Molly’s series is very good: consistent, witty, and colorful in many ways. The sequencing is also great, with its variations in themes and feels, but with a consistent style.  There is something fearless in Molly’s approach to photography, to portraiture and to The Other, that I really appreciated and enjoyed.

The first image is very strong: excellent composition and brilliant relationship between photographer and sitter, and balance between trust and defiance. A very powerful start for the series, an indication that Molly is precisely looking for those moments of tension between herself and The Others, and that space – physical, emotional, and symbolic - between them. Portrait number 2 is also strong, in a very different way: the bright colors and impeccably rendered, the moment is slightly off -off balance, preventing any forced pose, letting the subject go on with her act. The recurring pattern of the circle also reinforces the composition of the photograph. Portrait 5, and portrait 7 are excellent, reminding me of the work of Ed Templeton – a beautiful window into a subculture, very raw, direct. Portrait 6 is perhaps my favorite, such a beautiful movement, and subtle way to express femininity, the beautiful feeling of “pudeur”, a word that somehow is impossible to translate in other languages - part hidden, part exposed, a pact between the photographer and the sitter, rendered beautifully by the perfect hair part and the one visible eye. Portrait 8 is very troubling, a stunning Italian renaissance like, somber, portrait, with all its darkness and trauma. The pose is simple and evocative, the composition stark and inviting. Photograph 9 reminds me more of Irving Penn’s Small Labors, or August Sanders’s iconic series –there is that almost ethnographer’s look on the worker -but Molly’s portrait is more empathetic. In all these photographs, I love the relationship between Molly and her subjects. There is at once curiosity and respect, sympathy but not pitty, and evidently a very positive and subtle invitation to be photographed.
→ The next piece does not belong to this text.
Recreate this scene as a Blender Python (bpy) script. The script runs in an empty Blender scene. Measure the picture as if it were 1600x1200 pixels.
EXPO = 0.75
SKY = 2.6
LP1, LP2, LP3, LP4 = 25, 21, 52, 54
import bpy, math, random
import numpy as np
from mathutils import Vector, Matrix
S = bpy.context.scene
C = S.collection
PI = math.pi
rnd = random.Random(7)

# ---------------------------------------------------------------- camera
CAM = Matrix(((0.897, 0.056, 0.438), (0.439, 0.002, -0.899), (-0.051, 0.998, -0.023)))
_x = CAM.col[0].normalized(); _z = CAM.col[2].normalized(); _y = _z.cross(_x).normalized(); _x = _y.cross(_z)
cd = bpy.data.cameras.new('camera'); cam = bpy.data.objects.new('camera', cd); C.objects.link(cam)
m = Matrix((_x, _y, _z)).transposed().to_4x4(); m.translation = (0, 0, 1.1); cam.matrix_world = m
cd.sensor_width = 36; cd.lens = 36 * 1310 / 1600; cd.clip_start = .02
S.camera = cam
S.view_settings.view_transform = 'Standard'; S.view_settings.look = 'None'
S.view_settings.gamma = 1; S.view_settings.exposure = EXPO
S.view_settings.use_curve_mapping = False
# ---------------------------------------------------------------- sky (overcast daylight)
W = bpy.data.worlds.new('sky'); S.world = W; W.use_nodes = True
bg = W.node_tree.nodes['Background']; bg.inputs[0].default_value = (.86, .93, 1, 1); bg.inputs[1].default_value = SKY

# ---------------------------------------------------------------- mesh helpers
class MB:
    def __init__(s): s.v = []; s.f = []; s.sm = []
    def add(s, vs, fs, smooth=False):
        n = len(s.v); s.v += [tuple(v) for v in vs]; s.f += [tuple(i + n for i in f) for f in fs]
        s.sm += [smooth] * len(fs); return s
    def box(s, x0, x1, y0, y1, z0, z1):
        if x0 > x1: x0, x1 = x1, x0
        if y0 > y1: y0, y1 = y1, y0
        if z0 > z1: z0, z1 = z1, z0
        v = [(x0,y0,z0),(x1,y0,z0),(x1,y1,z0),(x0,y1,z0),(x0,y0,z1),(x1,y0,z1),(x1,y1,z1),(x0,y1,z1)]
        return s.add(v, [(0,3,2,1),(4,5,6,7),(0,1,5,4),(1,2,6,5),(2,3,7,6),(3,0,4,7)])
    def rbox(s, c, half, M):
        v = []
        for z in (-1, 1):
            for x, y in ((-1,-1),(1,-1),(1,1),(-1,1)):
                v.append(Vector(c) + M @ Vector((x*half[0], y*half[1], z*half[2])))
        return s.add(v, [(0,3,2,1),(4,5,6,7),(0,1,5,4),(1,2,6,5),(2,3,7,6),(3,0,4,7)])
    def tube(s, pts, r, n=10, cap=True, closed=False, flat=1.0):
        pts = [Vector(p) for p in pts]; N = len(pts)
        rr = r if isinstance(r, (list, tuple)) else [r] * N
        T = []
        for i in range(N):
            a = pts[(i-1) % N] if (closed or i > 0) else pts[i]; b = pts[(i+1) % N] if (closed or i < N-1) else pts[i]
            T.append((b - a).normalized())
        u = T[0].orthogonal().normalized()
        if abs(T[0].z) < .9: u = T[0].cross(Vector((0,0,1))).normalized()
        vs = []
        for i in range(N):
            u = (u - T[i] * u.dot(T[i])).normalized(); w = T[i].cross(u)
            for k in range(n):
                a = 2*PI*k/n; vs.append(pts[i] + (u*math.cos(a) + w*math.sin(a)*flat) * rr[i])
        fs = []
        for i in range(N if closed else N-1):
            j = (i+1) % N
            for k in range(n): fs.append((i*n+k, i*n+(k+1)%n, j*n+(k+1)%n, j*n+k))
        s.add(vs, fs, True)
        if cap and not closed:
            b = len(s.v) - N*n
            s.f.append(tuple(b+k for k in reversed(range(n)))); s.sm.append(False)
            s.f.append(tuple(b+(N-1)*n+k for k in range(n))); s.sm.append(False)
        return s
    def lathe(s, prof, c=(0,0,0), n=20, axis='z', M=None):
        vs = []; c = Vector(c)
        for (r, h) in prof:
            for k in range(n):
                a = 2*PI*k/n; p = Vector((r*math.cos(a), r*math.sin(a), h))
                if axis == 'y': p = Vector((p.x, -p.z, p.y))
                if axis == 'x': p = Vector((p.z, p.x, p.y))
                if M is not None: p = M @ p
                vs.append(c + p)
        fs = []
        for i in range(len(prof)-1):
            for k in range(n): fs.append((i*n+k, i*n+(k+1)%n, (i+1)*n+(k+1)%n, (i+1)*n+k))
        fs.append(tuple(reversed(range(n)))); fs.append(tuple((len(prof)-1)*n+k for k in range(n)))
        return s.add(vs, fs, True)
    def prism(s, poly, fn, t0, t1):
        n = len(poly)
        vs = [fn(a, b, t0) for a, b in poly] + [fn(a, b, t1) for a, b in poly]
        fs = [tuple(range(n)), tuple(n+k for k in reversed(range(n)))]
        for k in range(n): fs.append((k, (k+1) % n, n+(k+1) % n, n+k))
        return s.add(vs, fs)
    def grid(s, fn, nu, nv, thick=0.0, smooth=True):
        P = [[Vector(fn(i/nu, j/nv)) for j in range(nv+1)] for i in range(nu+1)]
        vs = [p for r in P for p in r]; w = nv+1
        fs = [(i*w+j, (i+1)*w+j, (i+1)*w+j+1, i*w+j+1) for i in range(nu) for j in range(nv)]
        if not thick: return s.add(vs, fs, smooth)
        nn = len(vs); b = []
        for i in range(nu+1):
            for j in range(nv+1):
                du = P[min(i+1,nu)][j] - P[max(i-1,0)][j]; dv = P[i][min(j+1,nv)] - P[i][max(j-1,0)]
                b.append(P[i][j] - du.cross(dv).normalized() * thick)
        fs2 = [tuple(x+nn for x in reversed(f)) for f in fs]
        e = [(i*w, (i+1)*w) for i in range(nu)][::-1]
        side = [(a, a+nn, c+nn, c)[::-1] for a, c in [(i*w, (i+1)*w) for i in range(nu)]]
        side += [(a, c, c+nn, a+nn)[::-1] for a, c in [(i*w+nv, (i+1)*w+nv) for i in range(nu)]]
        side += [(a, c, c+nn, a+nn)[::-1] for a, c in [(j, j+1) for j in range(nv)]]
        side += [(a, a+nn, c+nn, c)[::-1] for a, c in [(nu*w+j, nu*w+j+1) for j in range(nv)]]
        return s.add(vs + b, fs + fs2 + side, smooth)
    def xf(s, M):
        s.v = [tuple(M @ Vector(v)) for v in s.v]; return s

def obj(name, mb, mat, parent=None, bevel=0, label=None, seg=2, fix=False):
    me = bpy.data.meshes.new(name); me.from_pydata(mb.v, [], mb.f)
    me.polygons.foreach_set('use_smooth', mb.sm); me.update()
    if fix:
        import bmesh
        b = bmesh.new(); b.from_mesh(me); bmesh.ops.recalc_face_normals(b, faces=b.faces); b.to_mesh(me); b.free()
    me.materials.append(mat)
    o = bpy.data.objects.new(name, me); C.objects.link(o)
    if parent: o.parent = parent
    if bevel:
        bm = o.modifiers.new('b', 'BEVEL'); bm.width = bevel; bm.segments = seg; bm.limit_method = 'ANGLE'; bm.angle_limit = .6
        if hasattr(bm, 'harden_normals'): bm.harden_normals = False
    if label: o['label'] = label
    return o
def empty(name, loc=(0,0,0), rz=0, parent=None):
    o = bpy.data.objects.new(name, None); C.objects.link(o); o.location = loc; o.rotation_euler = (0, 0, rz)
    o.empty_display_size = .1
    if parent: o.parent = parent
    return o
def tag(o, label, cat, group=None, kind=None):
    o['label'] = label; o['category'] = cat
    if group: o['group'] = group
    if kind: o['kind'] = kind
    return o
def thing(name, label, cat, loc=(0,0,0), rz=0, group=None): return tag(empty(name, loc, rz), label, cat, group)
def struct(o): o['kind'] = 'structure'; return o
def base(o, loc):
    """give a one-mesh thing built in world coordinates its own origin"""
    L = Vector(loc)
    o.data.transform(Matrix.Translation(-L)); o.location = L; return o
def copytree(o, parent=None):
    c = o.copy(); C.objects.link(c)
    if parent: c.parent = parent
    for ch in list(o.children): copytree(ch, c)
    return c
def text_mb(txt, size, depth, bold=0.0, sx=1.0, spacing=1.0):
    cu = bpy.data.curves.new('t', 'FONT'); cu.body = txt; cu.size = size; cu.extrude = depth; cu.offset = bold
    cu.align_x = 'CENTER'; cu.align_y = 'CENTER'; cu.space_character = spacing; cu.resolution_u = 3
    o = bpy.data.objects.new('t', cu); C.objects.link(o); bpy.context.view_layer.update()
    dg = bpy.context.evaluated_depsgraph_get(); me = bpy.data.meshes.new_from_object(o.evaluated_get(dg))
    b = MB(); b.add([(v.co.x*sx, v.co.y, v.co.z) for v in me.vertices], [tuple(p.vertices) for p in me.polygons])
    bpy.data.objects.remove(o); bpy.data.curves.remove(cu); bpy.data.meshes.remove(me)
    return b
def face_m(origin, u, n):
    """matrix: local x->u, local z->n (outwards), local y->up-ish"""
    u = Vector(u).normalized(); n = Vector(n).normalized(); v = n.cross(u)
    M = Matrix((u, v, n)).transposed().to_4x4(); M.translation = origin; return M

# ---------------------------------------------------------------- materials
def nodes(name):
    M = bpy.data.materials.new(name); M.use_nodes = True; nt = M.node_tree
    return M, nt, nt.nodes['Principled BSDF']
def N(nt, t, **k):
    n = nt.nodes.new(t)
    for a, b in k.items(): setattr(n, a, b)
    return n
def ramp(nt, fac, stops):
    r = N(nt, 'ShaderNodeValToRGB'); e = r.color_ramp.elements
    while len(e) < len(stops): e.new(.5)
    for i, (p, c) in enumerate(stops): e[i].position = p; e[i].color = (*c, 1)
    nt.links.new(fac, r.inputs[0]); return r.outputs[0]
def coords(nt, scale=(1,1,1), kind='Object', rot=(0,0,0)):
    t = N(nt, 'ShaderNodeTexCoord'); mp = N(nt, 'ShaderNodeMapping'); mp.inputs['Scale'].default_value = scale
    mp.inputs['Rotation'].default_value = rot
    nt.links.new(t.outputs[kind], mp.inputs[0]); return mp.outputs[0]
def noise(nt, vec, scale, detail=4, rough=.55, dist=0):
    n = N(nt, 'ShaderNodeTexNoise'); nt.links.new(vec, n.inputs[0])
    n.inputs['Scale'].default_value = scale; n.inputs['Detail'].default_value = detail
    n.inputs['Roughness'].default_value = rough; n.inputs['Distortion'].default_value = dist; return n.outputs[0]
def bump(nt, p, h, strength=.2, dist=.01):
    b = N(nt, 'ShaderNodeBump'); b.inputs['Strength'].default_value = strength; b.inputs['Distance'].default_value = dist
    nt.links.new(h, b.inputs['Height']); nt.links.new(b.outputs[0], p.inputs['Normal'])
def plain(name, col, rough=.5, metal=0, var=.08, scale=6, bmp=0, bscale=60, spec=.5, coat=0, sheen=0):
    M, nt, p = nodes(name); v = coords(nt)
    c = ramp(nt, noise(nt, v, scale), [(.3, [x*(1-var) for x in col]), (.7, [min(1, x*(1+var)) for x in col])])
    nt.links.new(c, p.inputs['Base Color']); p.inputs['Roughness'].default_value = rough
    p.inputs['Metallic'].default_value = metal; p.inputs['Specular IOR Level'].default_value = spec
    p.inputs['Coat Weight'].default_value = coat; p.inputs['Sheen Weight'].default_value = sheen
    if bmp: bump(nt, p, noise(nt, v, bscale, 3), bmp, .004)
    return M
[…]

The photographs that are less strong (to me) are the ones where the distance is off, the composition is less intense, the light more direct. For instance, in photo number 3, the subject seems too close for comfort, the subject seems uncomfortable, which doesn’t allow me, the viewer, to fully take him in. Same with the last photograph, number 13: on the one hand I appreciate the closeness, that reminds me of some of Strömholm’s greatest portraits, on the other hand, again, the self-awareness, or in this case the lack of mutual understanding, perhaps - troubles me. In this case, I see a one-way relationship, photographer to subject, as opposed to a two way “play”. That distance, that emotional disconnect, breaks the frame. The distance and the angle, and perhaps also the light - too harsh. Portrait number 4 is great but the woman is a little too self-aware, and again that light may be too direct, the reflection is too visible. I do love the dramatic pose of the subject, both funny and sad, that indicates a lovely relationship with the photographer, but the pose, and the crude light, somehow break the suspension of disbelief, breaks the tension of the narrative. Images 10, 11 and 12 are not as strong as they could be - the two subjects are interesting, but perhaps too frontal, or confrontational?, and the composition never quite gets there: I see that Molly looks for the right angle, the right distance, in fact 11 might be the most agreeable distance, but the subjects are still too self-aware. I guess what serves the good portraits disserves the weaker ones: to almost systematically have the subjects looking at you – to ask the to look at you - will make for either striking portraits, when the sitter has the right distance and poise - or for artificial ones when the sitter is uncomfortable or too comfortable (the two young men).

In retrospect, I think the beginning of the presentation is much stronger than the end – and that a better sequencing would have probably served some of the “weaker” portraits well, by providing a high and low of tempos and moods, highlights and lowlights. All in all, I thoroughly enjoyed Molly’s universe, her interest in human nature and of life in the margins of society. This album comprises many beautiful spirits and faces of Others, strangers not-quite-completely-met. Molly’s sensitivity is palpable, and her photography is very special.